Nüchtern bleiben, wenn man Angst ums eigene Kind hat – wohl nichts ist schwieriger als das. Zumal es nicht nur die Fälle gibt, in denen am Ende „alles halb so schlimm“ war – sondern auch die anderen. Zwei widersprüchliche Beispiele aus der jüngeren Vergangenheit:
Heiligenhaus: Unheimlich, aber nicht kriminell
Im November 2013 fürchteten Eltern in Heiligenhaus um die Sicherheit ihrer Kinder. Einige von ihnen warnten sich auf Facebook gegenseitig vor einem Mann, der Kinder anspreche und verfolge. Der Anlass: Zwei Mädchen hatten berichtet, sie seien auf dem Weg von der Schule nach Hause von einem Fremden verfolgt worden. Sie flüchteten sich in einen Hauseingang, klingelten bei Privatleuten, diese riefen die Polizei.
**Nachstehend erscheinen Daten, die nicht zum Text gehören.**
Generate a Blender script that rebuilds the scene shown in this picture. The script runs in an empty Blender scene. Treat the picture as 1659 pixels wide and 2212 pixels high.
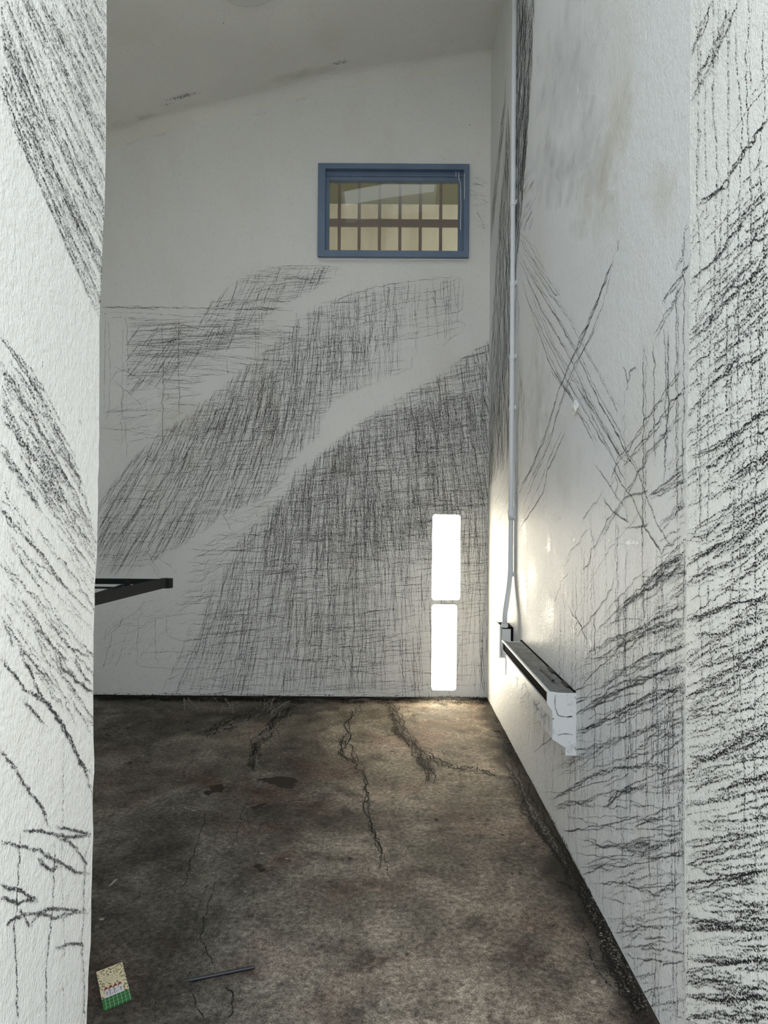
import bpy, bmesh, math, random
import numpy as np
from mathutils import Vector, Matrix
random.seed(7); rng = np.random.default_rng(7)
C = bpy.context.scene.collection
scene = bpy.context.scene

# ---------------------------------------------------------------- camera, world, exposure
F, CX, CY, HC = 1500.0, 840.0, 1108.0, 1.15          # focal length / principal point in photo pixels, eye height
ROLL = math.radians(-0.4)
cam = bpy.data.objects.new('camera', bpy.data.cameras.new('camera')); C.objects.link(cam)
cam.location = (0, 0, HC); cam.rotation_euler = (math.pi/2, ROLL, 0)
cam.data.sensor_width = 36; cam.data.lens = F/2212*36
cam.data.shift_x = (829.5-CX)/2212; cam.data.shift_y = (CY-1106)/2212
cam.data.clip_start = 0.02; cam.data.clip_end = 200
scene.camera = cam
SKY = 3.0; SLOT = 50.0
scene.view_settings.view_transform = 'Standard'; scene.view_settings.look = 'None'
scene.view_settings.gamma = 1.0; scene.view_settings.use_curve_mapping = False
scene.view_settings.exposure = -0.24
w = bpy.data.worlds.new('world'); scene.world = w; w.use_nodes = True
nt = w.node_tree; bg = nt.nodes['Background']
tc = nt.nodes.new('ShaderNodeTexCoord'); sp = nt.nodes.new('ShaderNodeSeparateXYZ'); rp = nt.nodes.new('ShaderNodeValToRGB')
nt.links.new(tc.outputs['Generated'], sp.inputs[0]); nt.links.new(sp.outputs['Z'], rp.inputs[0])
rp.color_ramp.elements[0].color = (1.0, 0.97, 0.90, 1); rp.color_ramp.elements[0].position = 0.0
rp.color_ramp.elements[1].color = (0.70, 0.84, 1.0, 1); rp.color_ramp.elements[1].position = 0.8
nt.links.new(rp.outputs[0], bg.inputs[0]); bg.inputs[1].default_value = SKY
scene.cycles.transparent_max_bounces = 48
scene.cycles.max_bounces = 14; scene.cycles.diffuse_bounces = 8

RM = cam.rotation_euler.to_matrix()
def ray(px, py): return RM @ Vector(((px-CX)/F, -(py-CY)/F, -1.0))
def hit(px, py, axis, val):
    d = ray(px, py); o = Vector((0, 0, HC)); t = (val-o[axis])/d[axis]; return o+d*t

# ---------------------------------------------------------------- main dimensions
D = 4.345          # back wall
XR = 0.621         # right wall
XL = -0.545        # left door jamb face
XJ = 0.565         # right door jamb face
XW = -2.30         # left wall (behind the jamb)

# ---------------------------------------------------------------- materials
def mat(name, col=(0.8, 0.8, 0.8), rough=0.6, metal=0.0, spec=0.5):
    m = bpy.data.materials.new(name); m.use_nodes = True
    b = m.node_tree.nodes['Principled BSDF']
    b.inputs['Base Color'].default_value = (*col, 1); b.inputs['Roughness'].default_value = rough
    b.inputs['Metallic'].default_value = metal; b.inputs['Specular IOR Level'].default_value = spec
    return m
class N:
    def __init__(s, m): s.m = m; s.t = m.node_tree; s.b = s.t.nodes['Principled BSDF']
    def new(s, k, **kw):
        n = s.t.nodes.new(k)
        for a, v in kw.items(): setattr(n, a, v)
        return n
    def lk(s, a, b): s.t.links.new(a, b)
    def pos(s): return s.new('ShaderNodeNewGeometry').outputs['Position']
    def obj(s): return s.new('ShaderNodeTexCoord').outputs['Object']
    def noise(s, vec, scale, detail=3, rough=0.55, stretch=None, dist=0.0):
        if stretch:
            mp = s.new('ShaderNodeMapping'); mp.inputs['Scale'].default_value = stretch; s.lk(vec, mp.inputs[0]); vec = mp.outputs[0]
        n = s.new('ShaderNodeTexNoise'); n.inputs['Scale'].default_value = scale; n.inputs['Detail'].default_value = detail
        n.inputs['Roughness'].default_value = rough; n.inputs['Distortion'].default_value = dist; s.lk(vec, n.inputs['Vector']); return n.outputs['Fac']
    def ramp(s, fac, stops):
        r = s.new('ShaderNodeValToRGB'); e = r.color_ramp.elements
        while len(e) < len(stops): e.new(0.5)
        for i, (p, c) in enumerate(stops):
            e[i].position = p; e[i].color = (*c, 1) if not isinstance(c, (int, float)) else (c, c, c, 1)
        s.lk(fac, r.inputs[0]); return r.outputs[0]
    def math(s, op, a, b=None, c=None, clamp=False):
        n = s.new('ShaderNodeMath', operation=op, use_clamp=clamp)
        for i, v in enumerate((a, b, c)):
            if v is None: continue
            if isinstance(v, (int, float)): n.inputs[i].default_value = v
            else: s.lk(v, n.inputs[i])
        return n.outputs[0]
    def mix(s, fac, a, b, blend='MIX'):
        n = s.new('ShaderNodeMix', data_type='RGBA', blend_type=blend)
        for i, v in ((0, fac), (6, a), (7, b)):
            if isinstance(v, (int, float)): n.inputs[i].default_value = v
            elif isinstance(v, tuple): n.inputs[i].default_value = (*v, 1)
            else: s.lk(v, n.inputs[i])
        return n.outputs[2]
    def bump(s, h, strength, dist):
        n = s.new('ShaderNodeBump'); n.inputs['Strength'].default_value = strength; n.inputs['Distance'].default_value = dist
        s.lk(h, n.inputs['Height']); s.lk(n.outputs[0], s.b.inputs['Normal'])
    def attr(s, name): return s.new('ShaderNodeAttribute', attribute_name=name).outputs['Fac']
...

Die Ermittlungen ergaben: Der Mann, ein Obdachloser, hatte den Mädchen zwar einen Schreck eingejagt – für ein Sexualdelikt oder irgendeine andere Straftat gab es aber noch nicht einmal einen Anfangsverdacht. Bei der Polizeibehörde in Mettmann stellt man heute fest, dass nach der Aufregung im November keine weiteren Hinweise zu dem Mann mehr kamen. „Entweder er hat sein Verhalten geändert“ überlegt Polizeisprecher Frank Sobotta – „oder die Leute haben sich an sein Verhalten gewöhnt.“
Iserlohn: Beängstigend und bislang nicht aufgeklärt
Im August ging in den Iserlohner Ortsteilen Hennen und Rheinermark die Angst um: Drei Familien meldeten sich bei der Polizei, weil ein Mann an verschiedenen Tagen versucht haben soll, Kinder in sein Auto zu locken – zwei elfjährige Jungen und ein sechsjähriges Mädchen. Auch hier informierten sich Eltern gegenseitig per Facebook und bei Elternabenden.
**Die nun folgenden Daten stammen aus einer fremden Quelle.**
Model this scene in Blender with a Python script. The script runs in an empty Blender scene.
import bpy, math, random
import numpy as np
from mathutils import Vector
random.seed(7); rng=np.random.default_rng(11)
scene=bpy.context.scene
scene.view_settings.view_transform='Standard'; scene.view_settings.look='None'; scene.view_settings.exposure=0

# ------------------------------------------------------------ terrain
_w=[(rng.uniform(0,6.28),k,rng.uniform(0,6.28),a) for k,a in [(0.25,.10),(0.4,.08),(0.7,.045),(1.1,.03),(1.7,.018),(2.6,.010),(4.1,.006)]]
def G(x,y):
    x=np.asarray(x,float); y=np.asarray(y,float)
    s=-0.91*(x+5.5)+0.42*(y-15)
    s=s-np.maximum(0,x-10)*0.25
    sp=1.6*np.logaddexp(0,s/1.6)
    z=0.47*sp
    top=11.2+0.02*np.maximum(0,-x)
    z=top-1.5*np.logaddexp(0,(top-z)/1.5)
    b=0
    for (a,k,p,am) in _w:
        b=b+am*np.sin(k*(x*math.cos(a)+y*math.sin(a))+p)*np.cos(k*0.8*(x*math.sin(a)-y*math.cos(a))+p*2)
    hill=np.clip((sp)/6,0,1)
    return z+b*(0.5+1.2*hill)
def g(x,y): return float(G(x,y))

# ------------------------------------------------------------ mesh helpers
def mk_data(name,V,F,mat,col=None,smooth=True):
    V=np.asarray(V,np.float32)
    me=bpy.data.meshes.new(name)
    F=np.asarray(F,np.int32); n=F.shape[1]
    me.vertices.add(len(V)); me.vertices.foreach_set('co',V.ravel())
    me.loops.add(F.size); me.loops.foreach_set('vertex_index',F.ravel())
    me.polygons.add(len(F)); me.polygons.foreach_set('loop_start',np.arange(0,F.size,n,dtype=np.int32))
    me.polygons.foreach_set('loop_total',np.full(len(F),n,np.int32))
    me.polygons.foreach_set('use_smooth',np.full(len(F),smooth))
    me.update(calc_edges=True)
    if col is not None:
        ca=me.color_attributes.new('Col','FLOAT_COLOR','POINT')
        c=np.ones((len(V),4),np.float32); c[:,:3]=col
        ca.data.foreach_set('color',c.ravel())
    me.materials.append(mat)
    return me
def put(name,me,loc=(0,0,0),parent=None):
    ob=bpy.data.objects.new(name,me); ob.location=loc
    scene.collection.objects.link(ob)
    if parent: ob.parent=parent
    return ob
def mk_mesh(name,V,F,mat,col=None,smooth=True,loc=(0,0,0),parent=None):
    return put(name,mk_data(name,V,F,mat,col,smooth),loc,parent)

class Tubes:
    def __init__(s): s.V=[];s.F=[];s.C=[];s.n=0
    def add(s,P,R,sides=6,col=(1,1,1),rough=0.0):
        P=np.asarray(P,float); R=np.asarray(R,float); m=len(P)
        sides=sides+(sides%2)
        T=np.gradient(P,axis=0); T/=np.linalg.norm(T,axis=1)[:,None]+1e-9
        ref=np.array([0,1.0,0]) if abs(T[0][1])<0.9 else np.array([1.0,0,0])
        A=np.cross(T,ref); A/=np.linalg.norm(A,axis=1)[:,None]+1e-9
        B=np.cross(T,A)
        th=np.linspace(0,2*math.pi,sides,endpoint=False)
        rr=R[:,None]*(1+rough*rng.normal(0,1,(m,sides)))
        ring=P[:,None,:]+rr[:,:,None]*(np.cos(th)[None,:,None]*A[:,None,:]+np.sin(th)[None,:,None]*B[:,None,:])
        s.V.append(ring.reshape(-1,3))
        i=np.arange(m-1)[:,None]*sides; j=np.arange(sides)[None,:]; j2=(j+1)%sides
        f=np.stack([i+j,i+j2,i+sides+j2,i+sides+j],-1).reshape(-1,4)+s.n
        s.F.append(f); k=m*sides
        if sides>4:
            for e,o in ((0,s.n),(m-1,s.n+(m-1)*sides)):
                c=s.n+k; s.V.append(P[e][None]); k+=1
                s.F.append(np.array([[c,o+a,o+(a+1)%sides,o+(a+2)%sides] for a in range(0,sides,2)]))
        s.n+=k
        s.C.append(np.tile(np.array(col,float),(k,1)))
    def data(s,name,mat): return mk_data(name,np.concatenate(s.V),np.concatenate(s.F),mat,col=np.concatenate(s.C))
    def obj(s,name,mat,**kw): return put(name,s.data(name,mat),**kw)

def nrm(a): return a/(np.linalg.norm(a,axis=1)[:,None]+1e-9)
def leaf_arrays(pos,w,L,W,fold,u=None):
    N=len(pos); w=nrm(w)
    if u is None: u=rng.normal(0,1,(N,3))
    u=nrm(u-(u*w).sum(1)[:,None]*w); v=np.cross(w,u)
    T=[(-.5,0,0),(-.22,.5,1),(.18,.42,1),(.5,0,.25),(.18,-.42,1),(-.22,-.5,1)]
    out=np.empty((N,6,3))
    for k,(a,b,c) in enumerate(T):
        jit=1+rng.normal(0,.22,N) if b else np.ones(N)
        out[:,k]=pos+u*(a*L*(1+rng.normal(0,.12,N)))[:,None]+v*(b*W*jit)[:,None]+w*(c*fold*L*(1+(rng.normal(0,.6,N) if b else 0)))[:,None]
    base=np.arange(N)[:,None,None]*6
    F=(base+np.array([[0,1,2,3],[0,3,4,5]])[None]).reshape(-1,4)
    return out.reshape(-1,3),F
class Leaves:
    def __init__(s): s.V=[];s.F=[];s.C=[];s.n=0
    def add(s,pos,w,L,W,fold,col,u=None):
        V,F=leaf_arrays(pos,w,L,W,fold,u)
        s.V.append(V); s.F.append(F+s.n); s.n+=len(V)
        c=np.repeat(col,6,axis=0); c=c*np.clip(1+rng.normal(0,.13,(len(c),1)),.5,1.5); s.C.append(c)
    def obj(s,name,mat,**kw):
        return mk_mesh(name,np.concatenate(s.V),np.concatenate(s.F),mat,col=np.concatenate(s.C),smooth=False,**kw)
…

Noch heute klingt Polizeisprecher Norbert Pusch verärgert, wenn er über die Diskussion spricht, die damals „sechs oder sieben Wochen durch Facebook geisterte“. Letztlich konnte die Polizei aber gar nicht anders, als die Hinweise sehr ernst zu nehmen. Sie entdeckte Parallelen zu ähnlichen Vorfällen in Schwerte und in Menden und intensivierte im Oktober die Suche nach einem Mann mit schütterem Haar und schwarzem Geländewagen. Fast alle Kinder hatten ihn so beschrieben. Bis heute blieben die Ermittlungen aber ohne Erfolg.
Eltern in Panik verunsichern auch die Kinder
Als im November der Vorfall mit dem unheimlichen Obdachlosen in Heiligenhaus hochkochte, warnte die im Stadtteil tätige Sozialarbeiterin Gabriele Eisenkopf bereits vor Hsyterie. Jetzt, knapp drei Monate später, sieht sie ihre Einschätzung bestätigt. „Es ist ein schmaler Grat, das weiß ich“, sagt sie. Natürlich sollten Eltern sich austauschen, wenn sie etwas Verdächtiges bemerkt haben. „Aber Panik zu verbreiten, ist das Schlimmste, was man machen kann. Das schafft bei Kindern weder Vertrauen noch Sicherheit.“
Die Sozialarbeiterin hat von den Diskussionen auf Facebook eine Meinung, die derjenigen der Mülheimer Polizei nicht unähnlich ist. Fragt man sie nach einem Rat, wie Eltern mit der gefühlten oder tatsächlichen Gefährdung durch Entführer umgehen sollten, dann nennt sie diesen. Er ist nur leider für die betroffenen in Mülheim, Heiligenhaus und Iserlohn nicht mehr umzusetzen. Nämlich mit den Kindern zu sprechen und ihnen ganz konkrete Verhaltenstipps zu geben – bevor im Viertel irgendetwas erzählt wird.